Als diese »Heizung« völlig kollabiert, ist die Kälte-Katastrophe unausweichlich – eindrucksvoll dargestellt durch Spezialeffekte: Faustgroße Hagelkörner knallen auf Tokio, Tornados verwüsten Los Angeles, eine gigantische Flutwelle lässt New York absaufen. Dann kommt das große Bibbern, die ganze Nordhalbkugel wird unter Eis und Schnee begraben. Wen’s ganz schlimm erwischt, der gerät ins Zentrum von »Superzellen«. Die, so das Drehbuch, saugen minus 101 Grad Celsius kalte Luft aus der Stratosphäre hinunter zum Erdboden: Menschen werden binnen Sekunden schockgefroren.

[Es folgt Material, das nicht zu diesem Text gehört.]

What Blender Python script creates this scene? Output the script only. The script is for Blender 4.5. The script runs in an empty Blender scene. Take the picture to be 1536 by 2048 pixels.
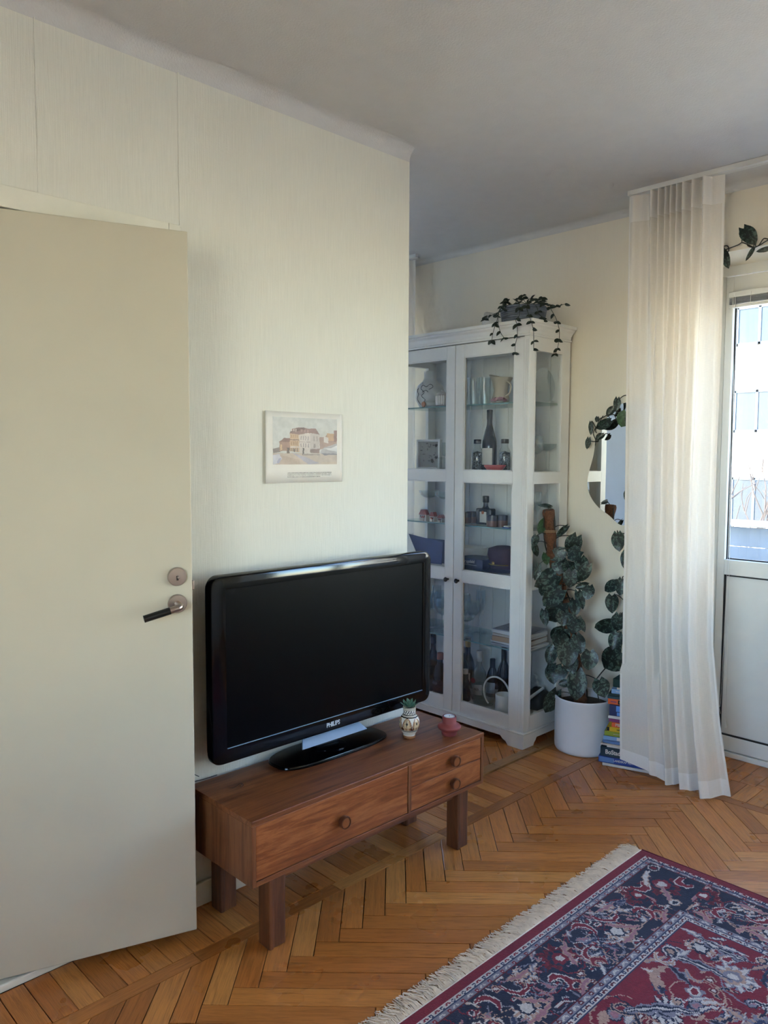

Emmerichs Bilder sind stark – und sie verunsichern: Einerseits hören und lesen wir fast täglich von der Erwärmung unseres Planeten – andererseits soll uns eine neue Eiszeit bevorstehen. Was stimmt denn nun?

Eine anerkannte Datenquelle in Klimafragen ist das IPCC (»Intergovernmental Panel on Climate Change«), ein zwischenstaatlicher Ausschuss hochkarätiger Experten. Auf der Basis seiner Aussagen werden auch Klimaverhandlungen im Rahmen der Vereinten Nationen geführt. Laut Berechnungen des IPCC ergibt sich für den Zeitraum von 1990 bis 2100 eine weltweite durchschnittliche Temperaturerhöhung zwischen 1,4 und 5,8 Grad Celsius (im gesamten 20. Jahrhundert: plus 0,6 Grad). Die Spanne zwischen beiden Werten ist deshalb so groß, weil sich die Auswirkung der verschiedenen Einflussfaktoren schwer exakt voraussagen lässt: etwa das Bevölkerungswachstum oder der CO2-Ausstoß infolge des Verbrauchs fossiler Brennstoffe. Außerdem ist das Klima träge: Selbst wenn die Menschheit die Emission von Treibhausgasen sofort auf Null brächte, könnte sich die globale Erwärmung noch über viele Jahrzehnte fortsetzen. Ähnlich wie ein Supertanker in voller Fahrt: Um abzubremsen, braucht er mehrere Kilometer.

Fazit: je nachdem wie stark der Planet sich letztlich aufheizt und die Eismassen schmelzen, würde der Meeresspiegel zwischen 20 und 86 Zentimeter steigen. Ohne Schutzmaßnahmen wie hohe Deiche hieße das für viele Küstenlandschaften: Land unter. Die meisten Trauminseln der Südsee würden verschwinden.